A troubling bill in Wisconsin would cost FOI requesters dearly…

From the Department of Bad FOI Laws comes this nightmare:

[Wisconsin] Government agencies could once again attempt to charge hundreds – even thousands – of dollars to release public records about how police deal with and report on crime, under a draft bill in the Assembly. The bill also would allow agencies to extend those charges to other areas, such as records on taxpayer subsidies to businesses.

The proposal seeks to undo a unanimous state Supreme Court ruling last summer that found the City of Milwaukee could not charge the Journal Sentinel for the time its employees spent deleting from public records some information they considered confidential.

The lawsuit stemmed from a 2010 open records request based on a Journal Sentinel attempt to audit two weeks of incident reports for offenses such as assault, burglary and theft. The department, which had already produced copies of 100 incident reports for free, switched gears and told the news organization the additional 750 reports would cost about $4,000 and would take police more than nine months to produce.

While the lawsuit was moving through the courts, the news organization asked for much larger crime data files from the state Justice Department and the Milwaukee County district attorney’s office. Both agencies provided those records quickly and at minimal cost.

Ultimately, the Journal Sentinel reported that police had misreported thousands of violent assaults, rapes, robberies and burglaries as less serious offenses, and failed to correct the problems or publicly disclose them.

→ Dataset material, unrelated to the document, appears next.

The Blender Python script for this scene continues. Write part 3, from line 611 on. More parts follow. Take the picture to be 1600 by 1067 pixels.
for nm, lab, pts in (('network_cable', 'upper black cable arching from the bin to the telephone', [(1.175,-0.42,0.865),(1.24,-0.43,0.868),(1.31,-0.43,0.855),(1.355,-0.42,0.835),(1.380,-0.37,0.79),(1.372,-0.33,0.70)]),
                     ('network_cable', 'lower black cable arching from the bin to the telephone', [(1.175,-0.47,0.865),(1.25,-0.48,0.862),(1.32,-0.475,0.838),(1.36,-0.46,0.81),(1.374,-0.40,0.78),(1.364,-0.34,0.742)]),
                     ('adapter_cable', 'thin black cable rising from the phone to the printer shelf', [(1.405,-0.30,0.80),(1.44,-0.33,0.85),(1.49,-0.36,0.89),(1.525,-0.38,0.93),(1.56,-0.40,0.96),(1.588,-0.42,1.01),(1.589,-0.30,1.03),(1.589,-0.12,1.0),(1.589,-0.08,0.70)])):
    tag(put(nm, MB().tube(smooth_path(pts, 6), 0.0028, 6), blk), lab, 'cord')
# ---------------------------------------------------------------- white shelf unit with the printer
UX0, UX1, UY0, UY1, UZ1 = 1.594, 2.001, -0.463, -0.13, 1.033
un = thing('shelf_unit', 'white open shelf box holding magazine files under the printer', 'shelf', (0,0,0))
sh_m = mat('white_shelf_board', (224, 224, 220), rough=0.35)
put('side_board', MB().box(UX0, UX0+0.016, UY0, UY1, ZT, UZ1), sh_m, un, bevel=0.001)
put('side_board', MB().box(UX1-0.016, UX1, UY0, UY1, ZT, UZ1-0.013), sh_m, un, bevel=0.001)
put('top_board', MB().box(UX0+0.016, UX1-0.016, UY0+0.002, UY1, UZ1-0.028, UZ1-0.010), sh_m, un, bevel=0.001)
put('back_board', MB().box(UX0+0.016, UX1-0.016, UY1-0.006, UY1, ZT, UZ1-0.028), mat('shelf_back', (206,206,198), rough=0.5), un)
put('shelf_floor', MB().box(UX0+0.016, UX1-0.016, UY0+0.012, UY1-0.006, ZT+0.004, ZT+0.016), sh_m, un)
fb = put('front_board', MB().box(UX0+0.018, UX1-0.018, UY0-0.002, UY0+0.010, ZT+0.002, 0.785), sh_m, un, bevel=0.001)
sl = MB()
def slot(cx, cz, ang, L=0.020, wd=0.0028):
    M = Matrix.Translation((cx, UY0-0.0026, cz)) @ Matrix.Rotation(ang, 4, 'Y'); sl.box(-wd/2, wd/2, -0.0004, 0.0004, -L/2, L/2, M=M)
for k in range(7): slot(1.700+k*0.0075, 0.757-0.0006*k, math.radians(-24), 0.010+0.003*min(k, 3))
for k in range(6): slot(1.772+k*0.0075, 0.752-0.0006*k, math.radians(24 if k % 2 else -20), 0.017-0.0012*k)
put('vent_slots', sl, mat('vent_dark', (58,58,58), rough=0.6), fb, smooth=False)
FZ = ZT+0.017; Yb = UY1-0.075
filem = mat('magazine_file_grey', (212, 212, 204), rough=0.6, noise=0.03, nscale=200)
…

A consultant hired by the Fire and Police commission largely confirmed the findings. The consultant, who for months publicly backed Police Chief Edward Flynn and his department’s handling of the flawed crime figures, said he found no evidence of conspiracy to alter the numbers.

The sponsor of the draft bill is Rep. Garey Bies, chairman of the Assembly Corrections Committee and a former chief sheriff’s deputy in Door County. Bies said he hadn’t talked with the department or its police officers union about the bill. He said he wrote it after learning of the Supreme Court decision and talking to local officials in his district, who were concerned about being saddled with unexpected costs.

“I don’t want to see the taxpayer stuck with a bill from someone who’s maybe on a hunting expedition,” he said.

He said that most redactions should cost little or nothing, and that if newspapers are seeking records that cost thousands of dollars to redact, they must be making broad searches. Asked specifically about the costs charged to the Journal Sentinel for the Milwaukee police records, Bies said the newspaper “maybe should have been keeping track of that to start with.”

Bies said that he had not checked with legislative leaders about whether they backed his idea and that he expected difficulty in getting it to the floor.

Bill Lueders, president of the Wisconsin Freedom of Information Council, said that in the past government officials have abused the fees that are allowed under the law. He predicted more would do so if the Legislature provided another avenue for charging fees.

“We consider it a tax on the public’s right to know. Public officials are already paid to do their jobs,” Lueders said. “Why should they get paid extra when they get paid to do this job already?”

Make no mistake: this would represent a huge blow to FOI requesters, and would open a cavernous new loophole to state FOI regimes everywhere, as state after state will move to enact similar provisions. This is a DEFCON 5 threat, people…

The Kind of Reporting FOI Makes Possible….

Kudos to Milwaukee (Wis.) Journal Sentinel investigative reporter Gina Barton, whose excellent October 2011 three-part series “Both Sides of the Law” found that at least 93 Milwaukee police officers had been disciplined for violating laws and ordinances, but didn’t lose their jobs.

Barton said it took nearly two years of records requests, a court case, and $7,500 in fees to complete the story. Her findings made an impact in the local community — and with state legislators.

In such tough times for newsrooms, such work is particularly noteworthy. The dedication of time and resources here is impressive, and the results? Well, the speak for themselves. Check out the series here. And don’t miss this section, which contains the FOI saga and all of the primary source documents.

This is also powerful evidence of why internal complaint files must be public — and they are not in many states — and what lurks in the darkness when such records are kept secret.